Cosima curates: five stunning cover versions
The South London songwriter selects her top renditions that uncover new emotions while matching the originals.
Music
Words: Cosima
Photography: Erika Bowes
Just one line of a song can trigger so many different memories and feelings within people; the worlds around it are infinite and how we read into the lyrics and melodies has so much to do with our unique experiences, our dreams, hopes and fears.
To sing honestly and truly is so tap into those inner worlds. It doesn’t have to be spelled out, it can present itself in a pause, the way a note is slid to or cut off and so many other ways. I’ve always had a fixation with different singers singing the same song. Never is the difference of life experience and the way it’s processed more apparent than the way in which two completely different voices approach the same melodies. Below is a list of some of the cover versions which have inspired me the most.

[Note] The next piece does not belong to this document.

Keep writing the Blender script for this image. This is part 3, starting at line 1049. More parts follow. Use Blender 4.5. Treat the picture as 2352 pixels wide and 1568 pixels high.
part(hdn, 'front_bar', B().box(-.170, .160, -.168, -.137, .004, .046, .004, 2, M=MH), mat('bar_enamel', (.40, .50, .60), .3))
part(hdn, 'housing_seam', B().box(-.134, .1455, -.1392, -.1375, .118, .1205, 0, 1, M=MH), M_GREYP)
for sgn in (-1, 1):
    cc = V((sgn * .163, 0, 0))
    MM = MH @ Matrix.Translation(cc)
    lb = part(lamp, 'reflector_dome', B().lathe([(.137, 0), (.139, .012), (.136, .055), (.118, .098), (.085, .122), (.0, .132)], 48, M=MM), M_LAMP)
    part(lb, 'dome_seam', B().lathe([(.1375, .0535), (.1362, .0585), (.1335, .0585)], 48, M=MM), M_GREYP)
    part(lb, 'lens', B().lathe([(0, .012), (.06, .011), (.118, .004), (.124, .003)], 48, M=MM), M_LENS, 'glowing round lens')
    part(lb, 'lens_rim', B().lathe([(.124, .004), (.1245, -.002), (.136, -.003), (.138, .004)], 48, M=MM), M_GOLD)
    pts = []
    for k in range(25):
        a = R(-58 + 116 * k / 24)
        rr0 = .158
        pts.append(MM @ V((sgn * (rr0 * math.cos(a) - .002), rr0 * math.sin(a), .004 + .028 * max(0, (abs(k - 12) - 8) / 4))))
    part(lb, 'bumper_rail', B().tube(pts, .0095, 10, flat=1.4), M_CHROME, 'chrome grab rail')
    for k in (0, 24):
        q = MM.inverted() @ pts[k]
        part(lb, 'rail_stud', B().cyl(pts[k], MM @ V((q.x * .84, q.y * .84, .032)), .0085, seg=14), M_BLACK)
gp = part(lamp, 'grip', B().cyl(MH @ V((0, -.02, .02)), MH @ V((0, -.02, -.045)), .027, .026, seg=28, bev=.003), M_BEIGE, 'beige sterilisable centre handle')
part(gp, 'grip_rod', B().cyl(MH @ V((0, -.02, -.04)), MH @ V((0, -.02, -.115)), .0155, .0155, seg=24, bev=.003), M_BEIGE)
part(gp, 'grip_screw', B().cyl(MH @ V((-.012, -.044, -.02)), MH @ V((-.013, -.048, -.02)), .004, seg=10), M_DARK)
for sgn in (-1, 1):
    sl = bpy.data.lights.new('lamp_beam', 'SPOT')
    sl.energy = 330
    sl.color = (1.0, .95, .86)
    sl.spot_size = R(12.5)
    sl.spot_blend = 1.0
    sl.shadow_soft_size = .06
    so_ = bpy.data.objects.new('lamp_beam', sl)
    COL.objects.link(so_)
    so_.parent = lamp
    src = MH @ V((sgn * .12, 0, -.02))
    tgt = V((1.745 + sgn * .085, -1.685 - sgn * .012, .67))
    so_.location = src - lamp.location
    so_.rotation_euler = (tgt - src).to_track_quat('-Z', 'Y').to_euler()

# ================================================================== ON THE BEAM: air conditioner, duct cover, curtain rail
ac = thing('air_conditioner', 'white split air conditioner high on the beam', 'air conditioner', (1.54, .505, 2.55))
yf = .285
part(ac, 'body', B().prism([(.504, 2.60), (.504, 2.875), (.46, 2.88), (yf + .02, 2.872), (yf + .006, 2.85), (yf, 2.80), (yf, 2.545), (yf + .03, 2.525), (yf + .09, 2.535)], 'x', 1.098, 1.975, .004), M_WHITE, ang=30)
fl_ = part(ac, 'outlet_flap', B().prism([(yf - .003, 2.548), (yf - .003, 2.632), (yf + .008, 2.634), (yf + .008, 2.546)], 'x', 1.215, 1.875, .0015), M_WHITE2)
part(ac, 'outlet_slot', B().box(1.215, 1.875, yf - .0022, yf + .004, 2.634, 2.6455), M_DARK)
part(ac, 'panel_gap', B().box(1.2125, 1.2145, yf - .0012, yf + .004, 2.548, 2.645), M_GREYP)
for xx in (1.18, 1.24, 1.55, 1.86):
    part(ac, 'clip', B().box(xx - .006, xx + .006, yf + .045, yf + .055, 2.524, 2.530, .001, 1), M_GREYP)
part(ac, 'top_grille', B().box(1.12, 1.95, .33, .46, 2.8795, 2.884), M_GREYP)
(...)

I Know It’s Over – Jeff Buckley covering The Smiths
Few people have covered as many songs as well as Jeff Buckley, the most famous probably being his version of Leonard Cohen’s Hallelujah. On his rendition of The Smith’s Queen is Dead song I Know It’s Over, he strips it down to just his voice and his guitar, revealing the lyrics to be as harsh as they are mournful. I have cried to this song more times than I can count, sometimes I just need to hear those words sung in that specific way. To be able to sing “If you are so funny, why are you on your own tonight?” in a tender and comforting way is quite a feat.
Feelings – Nina Simone covering Morris Albert
“What a shame to have to write a song like that… I do not believe the situations that produced the conditions that demanded a song like that,” is what Simone says as she begins to sing words written by Brazilian artist Morris Albert in 1974. She sings like a woman pacing up and down an empty hallway, barely holding it together.
Selassie is the Chapel – Bob Marley covering Elvis Presley
I heard this for the first time when a teacher played it for us in school, it blew my mind. Bob Marley sort of went over my head at that time and I was familiar with the Crying In The Chapel melody, but this version made it hit twice as hard. I love that he’s flipped the lyrics to bring them closer to his own beliefs and the things that are holy to him.
Crying/Llorando from Mulholland Drive – Rebekah Del Rio covering Roy Orbison
Being forced into watching Mulholland Drive by my friends as a teenager was straight hell as someone with an overactive imagination. But just to discover this version of this song was worth the two weeks that I couldn’t sleep. Since hearing Tracy Chapman’s Behind the Wall, accapella songs have been a point of complete fixation for me. There’s nothing to hide behind and here Roy Orbison’s melodies get to soar. To me this is the most urgent heartbreaking version of the song to exist.
Superstar – Sonic Youth covering The Carpenters
Karen Carpenter has one of the most mournful, and telling voices we’ve ever been graced with; the list of great versions of songs she’s done goes on and on. The list of great versions of her songs, however, is much shorter. This Sonic Youth cover of Superstar transforms the song into something much more sinister, eerie and, in some ways, more sensual.